Tuesday, October 16, 2012

Saving Money with IT Security Processes. Example 13/26: Avoid Misleading Vendor Advice with Security Awareness

Article number 13 in a series dedicated to giving examples of the way IT security processes can help your company save money.

Vendors are doing their job: they try and sell security solutions and services. Ideally, they prefer to sell solutions rather than services. It's more concrete, more helpful to convince non-security people and it implies additional services in order to implement and maintain them.
In order to do so, they demonstrate the profitability by showing critical examples of security breaches and/or outages. This could be a kind of Awareness if it weren't so biased. It's biased to:
  • Concentrate fear on the subject that's addressed by the solution they're trying to sell. (Whereas the subject may not be a major concern for the company nor even a concern at all.)
  • Concentrate fear on the little points in the whole subject that the solution actually helps solving. (Letting 95% of the actual subject unsolved.)
CISOs are used to this kind of manipulation. They just go though it without even noticing anymore. For instance, as a CISO, I used to receive every day up to 30 dedicated e-mails from real people I actually met before. I didn't mind.

So, in order to still sell "solutions", vendors attack easier targets: high placed executives outside of IT Security.
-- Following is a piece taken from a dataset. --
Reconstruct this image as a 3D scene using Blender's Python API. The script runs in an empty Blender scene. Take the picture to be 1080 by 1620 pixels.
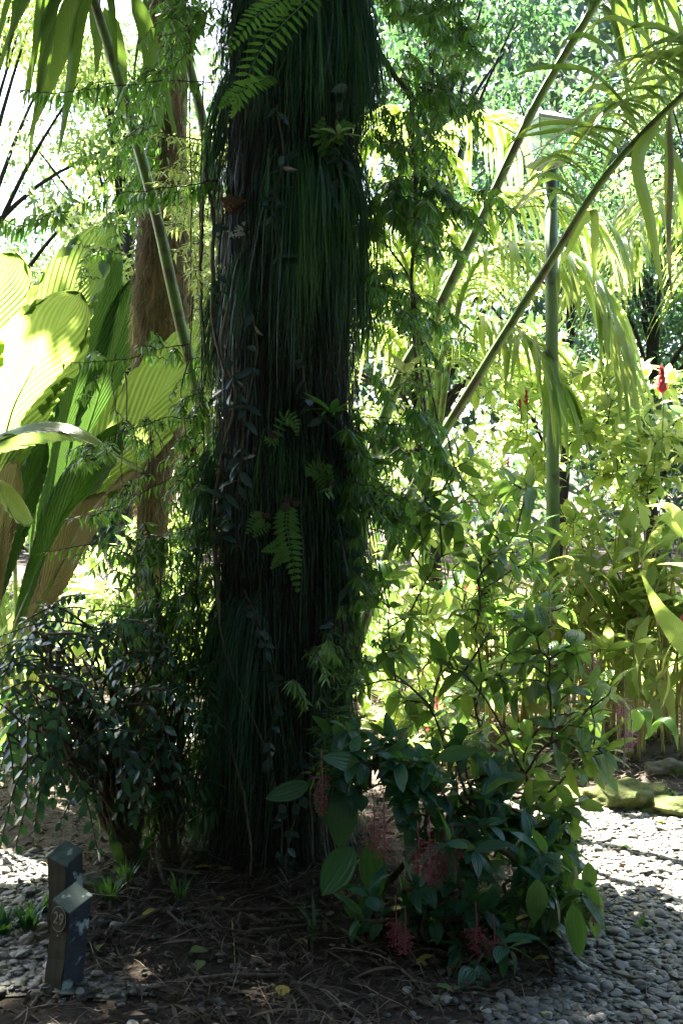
import bpy, math, random
import numpy as np
from mathutils import Vector, noise
random.seed(7)
R = np.random.default_rng(11)
PI = math.pi
C = bpy.context.scene.collection
F = 1575.0; CAMZ = 1.5
SUN_EL = math.radians(56); SUN_AZ = math.radians(-25)      # azimuth from +Y towards +X
S = np.array([math.sin(SUN_AZ)*math.cos(SUN_EL), math.cos(SUN_AZ)*math.cos(SUN_EL), math.sin(SUN_EL)])

def P(px, py, d):
    return np.array([(px-540)/F*d, d, CAMZ-(py-810)/F*d])
def G(px, py):
    d = CAMZ*F/(py-810.0)
    return np.array([(px-540)/F*d, d, 0.0])
def nrm(v):
    return v/np.maximum(np.linalg.norm(v, axis=-1, keepdims=True), 1e-9)

# ------------------------------------------------------------------ materials
def new_mat(name):
    m = bpy.data.materials.new(name); m.use_nodes = True
    nt = m.node_tree; nt.nodes.clear()
    return m, nt, nt.nodes.new, nt.links.new
def ramp(N, stops):
    r = N('ShaderNodeValToRGB'); e = r.color_ramp.elements
    e[0].position, e[0].color = stops[0][0], (*stops[0][1], 1)
    e[1].position, e[1].color = stops[-1][0], (*stops[-1][1], 1)
    for p, c in stops[1:-1]:
        k = e.new(p); k.color = (*c, 1)
    return r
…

More precisely, they try and sell solutions wherever the CISO cannot constantly reach:
  • IT managers of remote sites where there is no permanent security team,
  • Users of packaged "IT tools not considered IT" like Telephony, Document Management, Technical Services from Logistics...
  • People interested in closely related matters: Quality, Compliance.
  • And sometimes even through service providers!
That's the costly point. If vendors are able to sell solutions, they'll sell unfit solutions:
  • Costly,
  • Uneffective,
  • Ill-centered on minor points,
  • Duplicate with what's already implemented,
  • Sometimes completely irrelevant...
Through a correct Awareness process, you'll not only touch end-users, but also management. It does the following:
  • Communicate around what you already do, → no more duplicates
  • Communicate around what you don't do and why (we'll do it later, we don't do it because it's not relevant, it's not a major concern), → no more irrelevant solutions.
  • De-mystify buzzwords, → no more ill-centered solutions.
  • Communicate about real threats and the associated risk.→ no more haste resulting in cost-ineffectiveness.